Work to be completed: Collect each line of the records containing the string "empty".

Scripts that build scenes
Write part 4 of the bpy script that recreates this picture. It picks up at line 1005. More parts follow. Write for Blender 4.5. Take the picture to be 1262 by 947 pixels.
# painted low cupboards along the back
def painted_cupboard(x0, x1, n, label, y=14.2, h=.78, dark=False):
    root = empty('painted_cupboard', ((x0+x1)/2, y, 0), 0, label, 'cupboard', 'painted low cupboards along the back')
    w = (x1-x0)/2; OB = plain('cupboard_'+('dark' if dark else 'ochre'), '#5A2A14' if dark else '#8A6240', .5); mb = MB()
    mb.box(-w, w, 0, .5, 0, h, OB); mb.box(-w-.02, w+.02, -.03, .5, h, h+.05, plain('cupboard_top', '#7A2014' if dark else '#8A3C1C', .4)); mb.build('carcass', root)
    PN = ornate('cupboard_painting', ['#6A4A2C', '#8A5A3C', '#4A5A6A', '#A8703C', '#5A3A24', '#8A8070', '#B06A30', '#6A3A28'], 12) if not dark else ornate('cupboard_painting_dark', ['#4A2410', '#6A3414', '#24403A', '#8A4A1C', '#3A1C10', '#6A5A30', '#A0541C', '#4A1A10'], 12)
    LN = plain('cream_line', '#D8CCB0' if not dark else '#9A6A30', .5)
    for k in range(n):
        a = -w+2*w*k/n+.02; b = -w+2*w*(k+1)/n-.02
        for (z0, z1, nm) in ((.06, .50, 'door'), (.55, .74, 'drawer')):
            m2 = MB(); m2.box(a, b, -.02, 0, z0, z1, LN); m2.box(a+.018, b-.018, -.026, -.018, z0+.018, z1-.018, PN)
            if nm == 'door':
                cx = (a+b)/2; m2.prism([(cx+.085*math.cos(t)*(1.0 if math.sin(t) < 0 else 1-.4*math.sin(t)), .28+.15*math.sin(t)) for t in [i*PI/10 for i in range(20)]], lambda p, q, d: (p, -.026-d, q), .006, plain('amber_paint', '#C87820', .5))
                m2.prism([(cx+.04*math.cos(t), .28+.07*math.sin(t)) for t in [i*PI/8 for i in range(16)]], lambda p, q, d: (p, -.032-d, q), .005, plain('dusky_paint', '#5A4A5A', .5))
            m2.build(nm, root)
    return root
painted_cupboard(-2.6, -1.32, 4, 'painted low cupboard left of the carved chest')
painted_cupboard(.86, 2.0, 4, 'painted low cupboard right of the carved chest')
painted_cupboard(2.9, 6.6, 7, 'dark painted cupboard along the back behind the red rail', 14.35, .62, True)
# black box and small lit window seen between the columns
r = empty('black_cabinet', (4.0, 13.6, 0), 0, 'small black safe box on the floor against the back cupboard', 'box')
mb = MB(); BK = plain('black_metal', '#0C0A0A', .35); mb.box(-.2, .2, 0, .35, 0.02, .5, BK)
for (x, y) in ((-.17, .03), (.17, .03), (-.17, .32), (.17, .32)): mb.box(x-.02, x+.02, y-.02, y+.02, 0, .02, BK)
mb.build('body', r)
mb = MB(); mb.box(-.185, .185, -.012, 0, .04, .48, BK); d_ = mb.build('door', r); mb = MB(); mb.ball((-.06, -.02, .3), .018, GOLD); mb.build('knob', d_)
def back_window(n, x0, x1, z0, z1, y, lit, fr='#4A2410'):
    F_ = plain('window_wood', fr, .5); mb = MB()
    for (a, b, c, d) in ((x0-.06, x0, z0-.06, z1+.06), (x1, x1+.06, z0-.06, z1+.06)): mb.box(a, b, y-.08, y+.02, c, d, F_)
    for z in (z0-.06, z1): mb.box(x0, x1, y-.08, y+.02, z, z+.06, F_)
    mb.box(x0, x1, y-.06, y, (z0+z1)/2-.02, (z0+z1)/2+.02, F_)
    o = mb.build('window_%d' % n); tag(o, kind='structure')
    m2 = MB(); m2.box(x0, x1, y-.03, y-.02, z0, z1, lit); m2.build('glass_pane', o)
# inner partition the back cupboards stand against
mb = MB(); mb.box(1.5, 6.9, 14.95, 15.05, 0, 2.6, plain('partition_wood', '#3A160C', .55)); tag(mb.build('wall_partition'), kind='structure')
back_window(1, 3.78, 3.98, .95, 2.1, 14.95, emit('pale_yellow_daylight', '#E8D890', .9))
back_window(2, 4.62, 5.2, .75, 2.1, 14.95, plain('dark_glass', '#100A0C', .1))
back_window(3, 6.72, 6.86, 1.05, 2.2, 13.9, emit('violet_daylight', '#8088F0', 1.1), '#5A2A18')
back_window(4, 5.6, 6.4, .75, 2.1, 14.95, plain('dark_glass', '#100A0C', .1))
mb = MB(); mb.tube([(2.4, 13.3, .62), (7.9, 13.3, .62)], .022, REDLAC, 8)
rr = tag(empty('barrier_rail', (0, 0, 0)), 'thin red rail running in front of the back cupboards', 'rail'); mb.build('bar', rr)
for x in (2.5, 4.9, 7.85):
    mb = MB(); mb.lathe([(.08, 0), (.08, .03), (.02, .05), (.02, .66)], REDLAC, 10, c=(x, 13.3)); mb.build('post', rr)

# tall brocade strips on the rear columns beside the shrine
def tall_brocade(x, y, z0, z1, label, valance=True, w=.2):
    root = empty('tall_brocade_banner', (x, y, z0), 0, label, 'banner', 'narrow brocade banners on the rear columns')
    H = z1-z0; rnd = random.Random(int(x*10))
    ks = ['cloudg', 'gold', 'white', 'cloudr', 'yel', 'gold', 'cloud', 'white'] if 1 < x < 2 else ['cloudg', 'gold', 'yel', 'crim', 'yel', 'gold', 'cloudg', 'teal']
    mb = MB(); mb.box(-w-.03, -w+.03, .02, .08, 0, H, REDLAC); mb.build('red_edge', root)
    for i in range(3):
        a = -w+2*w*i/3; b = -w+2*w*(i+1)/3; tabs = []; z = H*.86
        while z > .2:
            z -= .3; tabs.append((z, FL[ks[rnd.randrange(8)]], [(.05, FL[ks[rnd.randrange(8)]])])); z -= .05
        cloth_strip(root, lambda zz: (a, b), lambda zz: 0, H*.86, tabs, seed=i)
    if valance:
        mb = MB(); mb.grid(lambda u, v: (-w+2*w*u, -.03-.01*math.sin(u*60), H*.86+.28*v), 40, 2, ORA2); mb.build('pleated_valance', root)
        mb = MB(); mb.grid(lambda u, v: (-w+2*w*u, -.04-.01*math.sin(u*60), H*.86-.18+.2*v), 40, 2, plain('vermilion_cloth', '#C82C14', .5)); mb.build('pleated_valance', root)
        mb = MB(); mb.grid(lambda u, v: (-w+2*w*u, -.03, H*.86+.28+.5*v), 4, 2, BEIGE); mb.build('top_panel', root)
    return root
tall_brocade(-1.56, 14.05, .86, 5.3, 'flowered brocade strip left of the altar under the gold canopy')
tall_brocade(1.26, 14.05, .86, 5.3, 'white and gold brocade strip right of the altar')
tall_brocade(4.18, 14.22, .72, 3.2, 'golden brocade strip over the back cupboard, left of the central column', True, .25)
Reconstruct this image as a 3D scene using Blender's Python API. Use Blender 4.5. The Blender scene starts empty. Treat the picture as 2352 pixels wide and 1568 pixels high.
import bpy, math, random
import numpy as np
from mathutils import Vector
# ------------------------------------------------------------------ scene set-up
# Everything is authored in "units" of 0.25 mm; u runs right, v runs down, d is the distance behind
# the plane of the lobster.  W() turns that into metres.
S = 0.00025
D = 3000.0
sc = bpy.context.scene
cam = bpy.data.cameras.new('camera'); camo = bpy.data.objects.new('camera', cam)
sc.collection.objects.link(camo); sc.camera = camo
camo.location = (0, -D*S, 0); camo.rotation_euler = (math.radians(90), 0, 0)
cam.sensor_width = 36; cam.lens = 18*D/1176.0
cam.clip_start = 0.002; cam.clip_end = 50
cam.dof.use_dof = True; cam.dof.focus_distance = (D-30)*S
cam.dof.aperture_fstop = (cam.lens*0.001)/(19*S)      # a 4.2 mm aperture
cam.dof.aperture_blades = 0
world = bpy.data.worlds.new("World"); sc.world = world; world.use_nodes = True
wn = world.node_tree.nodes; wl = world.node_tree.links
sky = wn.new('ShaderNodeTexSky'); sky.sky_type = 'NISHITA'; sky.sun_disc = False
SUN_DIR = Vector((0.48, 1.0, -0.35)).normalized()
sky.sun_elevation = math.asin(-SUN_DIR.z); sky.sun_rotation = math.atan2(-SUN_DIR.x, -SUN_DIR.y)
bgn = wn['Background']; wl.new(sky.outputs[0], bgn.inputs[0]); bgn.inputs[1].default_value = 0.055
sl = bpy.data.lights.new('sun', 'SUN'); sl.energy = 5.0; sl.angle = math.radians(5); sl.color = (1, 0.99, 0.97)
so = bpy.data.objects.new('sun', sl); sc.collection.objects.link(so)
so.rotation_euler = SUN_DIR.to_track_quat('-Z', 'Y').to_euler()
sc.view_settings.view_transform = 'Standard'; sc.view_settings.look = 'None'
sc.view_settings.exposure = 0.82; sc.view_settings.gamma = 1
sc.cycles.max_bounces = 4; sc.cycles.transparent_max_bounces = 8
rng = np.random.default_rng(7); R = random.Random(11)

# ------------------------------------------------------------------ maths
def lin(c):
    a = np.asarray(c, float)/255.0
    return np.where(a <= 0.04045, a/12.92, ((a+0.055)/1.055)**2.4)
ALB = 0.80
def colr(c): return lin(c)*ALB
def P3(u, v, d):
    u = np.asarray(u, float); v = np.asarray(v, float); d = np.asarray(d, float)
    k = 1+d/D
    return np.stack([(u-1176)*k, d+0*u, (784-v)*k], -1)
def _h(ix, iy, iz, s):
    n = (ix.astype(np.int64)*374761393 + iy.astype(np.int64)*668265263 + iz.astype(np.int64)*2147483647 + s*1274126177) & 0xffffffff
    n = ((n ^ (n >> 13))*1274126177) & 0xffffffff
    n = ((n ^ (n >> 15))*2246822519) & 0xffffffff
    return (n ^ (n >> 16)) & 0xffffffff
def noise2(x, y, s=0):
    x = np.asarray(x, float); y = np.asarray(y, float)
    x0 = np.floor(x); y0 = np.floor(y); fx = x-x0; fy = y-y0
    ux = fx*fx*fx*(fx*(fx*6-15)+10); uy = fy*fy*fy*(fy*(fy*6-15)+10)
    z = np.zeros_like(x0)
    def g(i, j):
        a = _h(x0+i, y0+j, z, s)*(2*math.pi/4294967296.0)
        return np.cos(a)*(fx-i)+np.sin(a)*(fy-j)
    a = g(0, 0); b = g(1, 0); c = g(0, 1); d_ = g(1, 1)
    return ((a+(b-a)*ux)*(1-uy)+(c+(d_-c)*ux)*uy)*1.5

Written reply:
    root = empty('painted_cupboard', ((x0+x1)/2, y, 0), 0, label, 'cupboard', 'painted low cupboards along the back')
r = empty('black_cabinet', (4.0, 13.6, 0), 0, 'small black safe box on the floor against the back cupboard', 'box')
rr = tag(empty('barrier_rail', (0, 0, 0)), 'thin red rail running in front of the back cupboards', 'rail'); mb.build('bar', rr)
    root = empty('tall_brocade_banner', (x, y, z0), 0, label, 'banner', 'narrow brocade banners on the rear columns')
Reconstruct this image as a 3D scene using Blender's Python API. Use Blender 4.5. The Blender scene starts empty. Treat the picture as 2352 pixels wide and 1568 pixels high.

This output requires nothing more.